Speaking at the UN General Assembly, Minister of State for International Development and Environment, Zac Goldsmith called for urgent action to address the challenges of climate change and biodiversity loss. To watch Zac’s speech please click here.
Zac also welcomed UK commitments to significantly increase its funding to help turn the tide on extinctions and invest in nature based solutions to tackle climate change.
In addition to announcing significant new funding for nature and biodiversity around the world, the UK Prime Minister pledged to double UK climate funding
Zac said: “Our planet’s rich biodiversity is under threat. As we destroy the world’s forests, we drive ever more species to extinction, we erode nature’s ability to cope with climate change and we undermine the livelihoods of millions of people. The UK recognises that we are at a tipping point and that action now is both urgent and essential. Our contribution reflects that and will help turn the tide on the environmental crisis we face.”
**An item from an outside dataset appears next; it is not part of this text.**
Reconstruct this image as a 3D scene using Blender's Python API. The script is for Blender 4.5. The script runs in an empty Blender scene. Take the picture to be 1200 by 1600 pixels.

Addressing the UN, Prime Minister Boris Johnson told world leaders that biodiversity and climate change are two sides of the same coin and must be addressed in tandem if we’re to protect the planet for future generations. Calling for greater global action to address these twin threats, he announced that the UK would double its funding for climate change.
The new funds will include:
- A £150 million investment in the UK’s successful Darwin Initiative, which supports projects to protect species, fund and test innovative new ideas, and provide fellowships for promising conservationists in UK institutions; critically-endangered spoon-billed sandpiper from extinction
- A new £100 million Landscapes Fund to preserve habitats and support biodiversity including through the creation of ‘green corridors’. This could help 250,000 elephants in the KAZA region of Angola, Botswana, Namibia, Zambia and Zimbabwe migrate safely from one reserve to another along a new ‘elephant corridor’.
- A £45 million in further funding to tackle the Illegal Wildlife Trade, including through new projects under the existing IWT Challenge Fund.
- A new programme to tackle climate change across Asia – including by preserving and restoring forests, and protecting mangroves – which absorb carbon dioxide and act as a natural barrier to protect coastal areas from flooding caused by climate change.
- New efforts to prevent illegal deforestation in Ghana, Liberia, Indonesia, Cameroon, Vietnam and the Republic of Congo by working with local communities to tackle illegal logging and helping build markets for sustainable products;
- The Just Rural Transition - an ambitious programme to help transform the way we use land. The OECD estimates that the major economies of the world will spend over $700 billion in conventional agricultural subsidies. The programme aims to redirect that money towards supporting genuinely sustainable agriculture, the effect of which would be transformational for nature, climate and humanity.
Zac told leaders; “even though deforestation accounts for almost 20% of global greenhouse gas increases, it receives a paltry 2% of climate finance from governments and development organisations.”
He added; “The world’s scientists have warned us that even a 1.5C will be utterly devastating to nature and to humanity. And only a few months ago we saw the results of most comprehensive yet assessment of the state of nature. It told us that a million species are facing extinction. Appallingly, we lost 30 football pitches worth of forests every single minute last year.”
“In our efforts to tackle climate change, the extraordinarily important role of nature has been overlooked. In reality, the two are inextricably linked. Forests provide the clearest proof of that. Deforestation itself is the second leading cause of climate change globally. But in protecting forests, we are also tackling the extinction crisis. 80% of the world’s biodiversity exists in our forests. And protecting forests means tackling poverty. Forest destruction directly undermines the livelihoods of 1.2bn of the world’s poorest people.”